## Task to carry out
Begin with the first line of the listing and quote every line through the one containing "bpx(px, py, w, h_, d, sd, M['rock_pale']"; give only those lines.

## Raw data
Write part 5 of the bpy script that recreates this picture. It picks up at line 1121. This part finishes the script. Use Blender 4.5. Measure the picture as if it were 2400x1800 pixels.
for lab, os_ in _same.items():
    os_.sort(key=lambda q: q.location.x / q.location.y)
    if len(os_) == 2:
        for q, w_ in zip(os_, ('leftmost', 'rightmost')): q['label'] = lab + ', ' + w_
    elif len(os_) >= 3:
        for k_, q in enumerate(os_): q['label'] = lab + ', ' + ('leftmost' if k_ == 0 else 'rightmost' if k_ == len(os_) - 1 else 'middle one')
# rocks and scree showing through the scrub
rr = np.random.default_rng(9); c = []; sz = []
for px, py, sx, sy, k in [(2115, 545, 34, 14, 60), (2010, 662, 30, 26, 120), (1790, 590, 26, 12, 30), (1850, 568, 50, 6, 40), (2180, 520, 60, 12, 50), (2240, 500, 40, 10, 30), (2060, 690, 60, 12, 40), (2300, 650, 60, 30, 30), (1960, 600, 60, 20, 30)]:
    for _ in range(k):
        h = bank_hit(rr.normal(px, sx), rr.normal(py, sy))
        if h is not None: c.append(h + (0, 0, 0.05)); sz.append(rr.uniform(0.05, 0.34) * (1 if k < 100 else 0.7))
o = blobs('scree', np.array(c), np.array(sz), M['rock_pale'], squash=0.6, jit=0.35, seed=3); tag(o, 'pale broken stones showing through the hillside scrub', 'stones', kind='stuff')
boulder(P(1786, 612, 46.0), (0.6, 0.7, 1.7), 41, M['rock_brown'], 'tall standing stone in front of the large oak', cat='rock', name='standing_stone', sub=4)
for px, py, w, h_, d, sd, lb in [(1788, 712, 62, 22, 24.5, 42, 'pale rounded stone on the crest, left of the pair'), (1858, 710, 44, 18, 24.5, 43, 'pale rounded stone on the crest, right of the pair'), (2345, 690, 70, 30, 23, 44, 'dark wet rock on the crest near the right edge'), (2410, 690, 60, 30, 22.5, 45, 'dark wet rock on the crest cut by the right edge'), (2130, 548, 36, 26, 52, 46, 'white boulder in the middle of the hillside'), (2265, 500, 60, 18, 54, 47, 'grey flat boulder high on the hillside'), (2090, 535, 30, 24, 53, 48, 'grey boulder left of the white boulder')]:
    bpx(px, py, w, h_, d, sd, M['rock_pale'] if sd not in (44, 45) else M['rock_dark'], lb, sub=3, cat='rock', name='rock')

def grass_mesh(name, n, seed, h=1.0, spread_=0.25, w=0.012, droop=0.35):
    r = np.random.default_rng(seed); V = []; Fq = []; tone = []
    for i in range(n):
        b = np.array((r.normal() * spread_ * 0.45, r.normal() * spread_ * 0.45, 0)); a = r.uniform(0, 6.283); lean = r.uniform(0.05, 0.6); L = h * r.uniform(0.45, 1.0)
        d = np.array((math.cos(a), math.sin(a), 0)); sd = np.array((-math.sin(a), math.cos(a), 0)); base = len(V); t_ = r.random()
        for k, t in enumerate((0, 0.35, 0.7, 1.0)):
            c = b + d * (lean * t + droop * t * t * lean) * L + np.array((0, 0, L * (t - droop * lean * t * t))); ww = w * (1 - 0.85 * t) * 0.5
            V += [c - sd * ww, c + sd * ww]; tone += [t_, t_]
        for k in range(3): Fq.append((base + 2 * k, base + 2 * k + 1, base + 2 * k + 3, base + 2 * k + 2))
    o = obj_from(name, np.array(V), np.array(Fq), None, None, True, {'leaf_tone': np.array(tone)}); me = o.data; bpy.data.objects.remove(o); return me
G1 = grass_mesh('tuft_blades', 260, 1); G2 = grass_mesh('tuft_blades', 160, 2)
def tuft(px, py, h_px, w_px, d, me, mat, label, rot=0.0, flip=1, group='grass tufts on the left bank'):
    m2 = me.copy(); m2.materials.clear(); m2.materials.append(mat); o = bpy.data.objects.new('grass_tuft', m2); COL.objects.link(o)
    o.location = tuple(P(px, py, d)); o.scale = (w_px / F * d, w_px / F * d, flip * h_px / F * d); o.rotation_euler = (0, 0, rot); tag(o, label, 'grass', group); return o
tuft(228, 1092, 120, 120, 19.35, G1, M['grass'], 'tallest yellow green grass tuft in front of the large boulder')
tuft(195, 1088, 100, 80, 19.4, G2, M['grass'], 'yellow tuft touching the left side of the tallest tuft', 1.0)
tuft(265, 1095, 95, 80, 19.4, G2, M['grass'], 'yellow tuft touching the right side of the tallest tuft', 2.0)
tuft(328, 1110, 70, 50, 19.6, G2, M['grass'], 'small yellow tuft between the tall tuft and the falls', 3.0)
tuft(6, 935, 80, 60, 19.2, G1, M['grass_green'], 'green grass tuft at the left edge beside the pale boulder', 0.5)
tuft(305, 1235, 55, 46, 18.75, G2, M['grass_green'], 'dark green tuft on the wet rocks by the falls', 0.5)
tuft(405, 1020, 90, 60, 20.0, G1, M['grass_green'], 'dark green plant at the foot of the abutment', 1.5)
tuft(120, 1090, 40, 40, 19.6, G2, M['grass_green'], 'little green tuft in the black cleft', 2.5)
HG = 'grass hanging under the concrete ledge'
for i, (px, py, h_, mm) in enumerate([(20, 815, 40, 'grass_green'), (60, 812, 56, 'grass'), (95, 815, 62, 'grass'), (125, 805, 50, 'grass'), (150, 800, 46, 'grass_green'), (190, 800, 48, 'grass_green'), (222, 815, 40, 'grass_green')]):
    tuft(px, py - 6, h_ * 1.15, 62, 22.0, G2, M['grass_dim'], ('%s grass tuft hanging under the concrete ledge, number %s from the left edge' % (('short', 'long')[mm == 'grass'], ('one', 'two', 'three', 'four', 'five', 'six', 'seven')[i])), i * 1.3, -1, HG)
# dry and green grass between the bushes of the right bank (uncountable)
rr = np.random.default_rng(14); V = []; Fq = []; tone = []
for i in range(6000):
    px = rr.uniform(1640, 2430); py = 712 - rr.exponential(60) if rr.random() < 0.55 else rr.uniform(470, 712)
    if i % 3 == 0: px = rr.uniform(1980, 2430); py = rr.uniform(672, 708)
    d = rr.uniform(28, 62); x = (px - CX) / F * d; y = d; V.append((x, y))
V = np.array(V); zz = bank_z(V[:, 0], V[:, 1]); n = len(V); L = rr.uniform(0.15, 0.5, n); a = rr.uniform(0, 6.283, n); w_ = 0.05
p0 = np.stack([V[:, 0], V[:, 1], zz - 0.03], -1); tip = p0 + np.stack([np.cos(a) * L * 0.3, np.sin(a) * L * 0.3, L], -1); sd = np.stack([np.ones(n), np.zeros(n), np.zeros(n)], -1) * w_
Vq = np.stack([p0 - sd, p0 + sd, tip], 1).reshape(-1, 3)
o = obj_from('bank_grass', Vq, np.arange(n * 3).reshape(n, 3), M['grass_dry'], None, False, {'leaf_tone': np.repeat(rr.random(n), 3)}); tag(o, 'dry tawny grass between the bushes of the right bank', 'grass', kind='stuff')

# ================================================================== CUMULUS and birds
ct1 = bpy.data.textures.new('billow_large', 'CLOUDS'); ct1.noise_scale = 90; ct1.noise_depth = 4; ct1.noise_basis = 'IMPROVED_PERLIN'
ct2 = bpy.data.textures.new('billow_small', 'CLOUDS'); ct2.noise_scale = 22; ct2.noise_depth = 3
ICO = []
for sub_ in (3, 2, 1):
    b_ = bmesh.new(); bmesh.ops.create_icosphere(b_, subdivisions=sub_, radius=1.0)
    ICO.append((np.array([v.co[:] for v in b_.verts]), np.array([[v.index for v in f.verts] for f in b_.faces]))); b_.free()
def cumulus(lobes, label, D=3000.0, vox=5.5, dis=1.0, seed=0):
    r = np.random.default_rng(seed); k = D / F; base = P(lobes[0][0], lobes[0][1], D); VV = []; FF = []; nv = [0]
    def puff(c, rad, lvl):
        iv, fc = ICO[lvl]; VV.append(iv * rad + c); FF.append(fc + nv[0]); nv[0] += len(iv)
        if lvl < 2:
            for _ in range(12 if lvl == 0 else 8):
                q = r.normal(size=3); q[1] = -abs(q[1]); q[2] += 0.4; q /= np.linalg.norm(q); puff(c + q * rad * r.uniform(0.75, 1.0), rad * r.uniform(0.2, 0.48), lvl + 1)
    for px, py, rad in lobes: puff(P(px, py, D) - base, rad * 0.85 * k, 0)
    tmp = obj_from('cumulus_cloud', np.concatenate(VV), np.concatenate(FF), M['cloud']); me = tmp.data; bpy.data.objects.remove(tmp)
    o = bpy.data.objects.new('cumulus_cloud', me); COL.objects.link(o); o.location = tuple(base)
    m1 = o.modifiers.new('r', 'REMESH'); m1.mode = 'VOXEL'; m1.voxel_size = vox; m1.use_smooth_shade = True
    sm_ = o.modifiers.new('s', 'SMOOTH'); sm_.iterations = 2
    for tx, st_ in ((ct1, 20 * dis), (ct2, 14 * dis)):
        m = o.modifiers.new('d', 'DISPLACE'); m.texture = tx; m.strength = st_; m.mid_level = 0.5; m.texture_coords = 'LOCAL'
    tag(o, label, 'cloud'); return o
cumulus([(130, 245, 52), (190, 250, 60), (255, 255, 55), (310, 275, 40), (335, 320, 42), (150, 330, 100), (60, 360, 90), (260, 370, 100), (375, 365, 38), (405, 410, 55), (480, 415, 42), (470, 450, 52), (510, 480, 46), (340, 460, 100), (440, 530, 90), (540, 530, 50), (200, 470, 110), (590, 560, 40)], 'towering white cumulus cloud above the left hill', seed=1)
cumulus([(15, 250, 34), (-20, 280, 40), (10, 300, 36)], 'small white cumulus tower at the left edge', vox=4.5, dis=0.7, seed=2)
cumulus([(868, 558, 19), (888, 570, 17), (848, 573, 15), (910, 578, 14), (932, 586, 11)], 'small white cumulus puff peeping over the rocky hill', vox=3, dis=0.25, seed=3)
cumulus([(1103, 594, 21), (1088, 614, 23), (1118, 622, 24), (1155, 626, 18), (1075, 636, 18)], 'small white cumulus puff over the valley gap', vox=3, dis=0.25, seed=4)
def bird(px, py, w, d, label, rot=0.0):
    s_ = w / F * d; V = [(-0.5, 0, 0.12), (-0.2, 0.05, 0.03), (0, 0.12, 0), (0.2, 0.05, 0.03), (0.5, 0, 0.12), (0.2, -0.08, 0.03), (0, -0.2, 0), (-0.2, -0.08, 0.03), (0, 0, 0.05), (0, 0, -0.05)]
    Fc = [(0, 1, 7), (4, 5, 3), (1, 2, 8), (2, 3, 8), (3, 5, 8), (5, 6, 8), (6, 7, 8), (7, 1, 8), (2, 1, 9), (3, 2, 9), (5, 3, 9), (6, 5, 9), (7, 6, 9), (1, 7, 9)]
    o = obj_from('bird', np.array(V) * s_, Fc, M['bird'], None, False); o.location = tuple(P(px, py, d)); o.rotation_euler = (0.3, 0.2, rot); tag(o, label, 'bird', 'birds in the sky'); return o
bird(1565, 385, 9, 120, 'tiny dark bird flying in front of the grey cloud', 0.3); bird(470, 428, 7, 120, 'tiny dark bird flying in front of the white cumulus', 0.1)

## Expected answer
Write part 5 of the bpy script that recreates this picture. It picks up at line 1121. This part finishes the script. Use Blender 4.5. Measure the picture as if it were 2400x1800 pixels.
for lab, os_ in _same.items():
    os_.sort(key=lambda q: q.location.x / q.location.y)
    if len(os_) == 2:
        for q, w_ in zip(os_, ('leftmost', 'rightmost')): q['label'] = lab + ', ' + w_
    elif len(os_) >= 3:
        for k_, q in enumerate(os_): q['label'] = lab + ', ' + ('leftmost' if k_ == 0 else 'rightmost' if k_ == len(os_) - 1 else 'middle one')
# rocks and scree showing through the scrub
rr = np.random.default_rng(9); c = []; sz = []
for px, py, sx, sy, k in [(2115, 545, 34, 14, 60), (2010, 662, 30, 26, 120), (1790, 590, 26, 12, 30), (1850, 568, 50, 6, 40), (2180, 520, 60, 12, 50), (2240, 500, 40, 10, 30), (2060, 690, 60, 12, 40), (2300, 650, 60, 30, 30), (1960, 600, 60, 20, 30)]:
    for _ in range(k):
        h = bank_hit(rr.normal(px, sx), rr.normal(py, sy))
        if h is not None: c.append(h + (0, 0, 0.05)); sz.append(rr.uniform(0.05, 0.34) * (1 if k < 100 else 0.7))
o = blobs('scree', np.array(c), np.array(sz), M['rock_pale'], squash=0.6, jit=0.35, seed=3); tag(o, 'pale broken stones showing through the hillside scrub', 'stones', kind='stuff')
boulder(P(1786, 612, 46.0), (0.6, 0.7, 1.7), 41, M['rock_brown'], 'tall standing stone in front of the large oak', cat='rock', name='standing_stone', sub=4)
for px, py, w, h_, d, sd, lb in [(1788, 712, 62, 22, 24.5, 42, 'pale rounded stone on the crest, left of the pair'), (1858, 710, 44, 18, 24.5, 43, 'pale rounded stone on the crest, right of the pair'), (2345, 690, 70, 30, 23, 44, 'dark wet rock on the crest near the right edge'), (2410, 690, 60, 30, 22.5, 45, 'dark wet rock on the crest cut by the right edge'), (2130, 548, 36, 26, 52, 46, 'white boulder in the middle of the hillside'), (2265, 500, 60, 18, 54, 47, 'grey flat boulder high on the hillside'), (2090, 535, 30, 24, 53, 48, 'grey boulder left of the white boulder')]:
    bpx(px, py, w, h_, d, sd, M['rock_pale'] if sd not in (44, 45) else M['rock_dark'], lb, sub=3, cat='rock', name='rock')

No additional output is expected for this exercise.